- Powers of linear factors in the denominator of a rational function indicate poles of higher order. Any rewriting of the original rational function as a sum of "simpler" rational functions (which is what partial fraction decomposition really is) would need to have a pole of the same order somewhere on the right hand side.
If you don't know what poles are, consider multiplying both sides with $(x+1)$ (no square). Then the left hand side is still unbounded near $x=-1,$ so the right hand side cannot have a finite limit there.

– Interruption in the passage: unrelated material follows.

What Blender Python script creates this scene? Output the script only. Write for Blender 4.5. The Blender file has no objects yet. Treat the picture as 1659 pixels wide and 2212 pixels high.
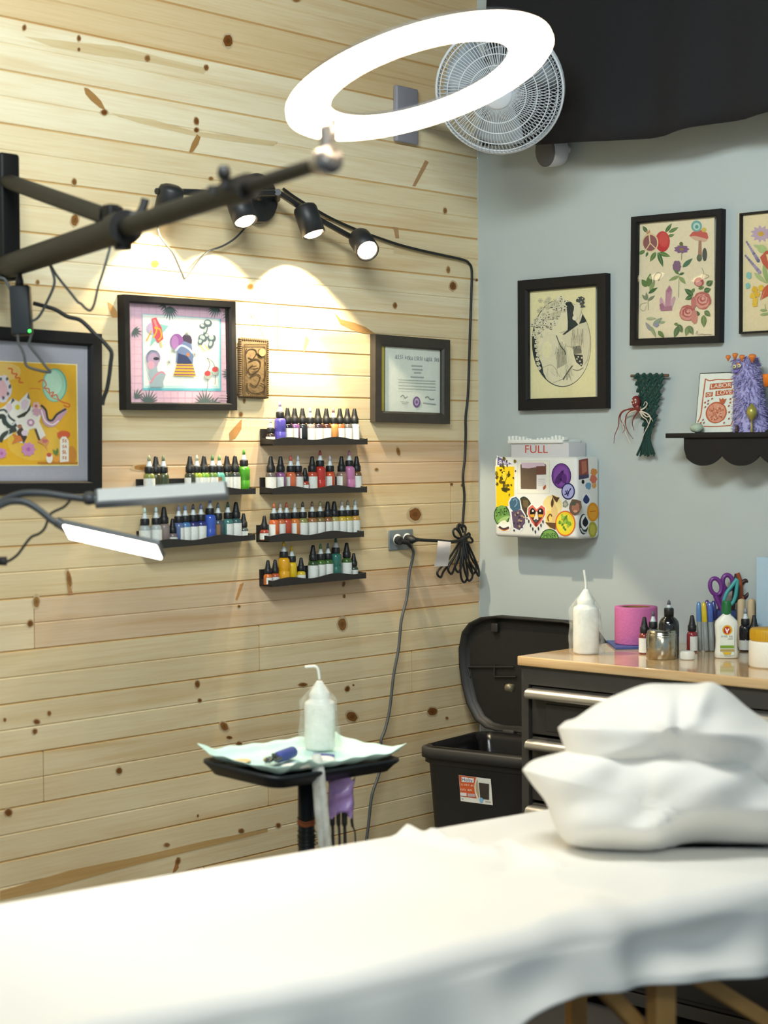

- One way to look at this is to note that $x^2+1$ is even, and there is no hope of rewriting a general function (odd+even parts) as a linear combination of even functions.
(update after clarification of question)
If you "arbitrarily" put a rational function like $\frac1{(x+1)^2(x-1)}$ equal to a linear combination of simple rational functions of your own choice, like in your first example, then you will obtain values for the coefficients but these are "necessary" and not "sufficient". If you work the result from your first example backwards then you obtain the rational function $\frac{x-2}{4(x-1)(x+1)^2}$ which is different from the original.
The general setting for this kind of trick is Bezout's theorem for polynomials: if $P(x)$ and $Q(x)$ have no common factors then there exist polynomials $A(x)$ and $B(x)$ such that $A(x)P(x)+B(x)Q(x)$ is the constant $1.$ Applying this to $P(x)=(x+1)^2$ and $Q(x)=x-1$ we see that we can write $\frac1{(x+1)^2(x-1)}=\frac{AP+BQ}{PQ}$ as a linear combination of $\frac1{(x+1)^2}$ and $\frac1{(x-1)}$ but the coefficients are polynomials the degrees of which can be chosen to be smaller than the degrees of the numerators, but not necessarily smaller than that. So instead of repeating the factor $(x+1)$ in the first degree you could also write the decomposition as
$$\frac1{(x+1)^2(x-1)}=\frac E{x-1}+\frac{Fx+G}{(x+1)^2}$$
As it turns out, the more usual form
$$\frac1{(x+1)^2(x-1)}=\frac A{x-1}+\frac{B}{x+1}+\frac{C}{(x+1)^2}$$
is "equivalent" to this in terms of getting a determined system of linear equations, but more "useful" when finding primitive functions (indefinite integrals).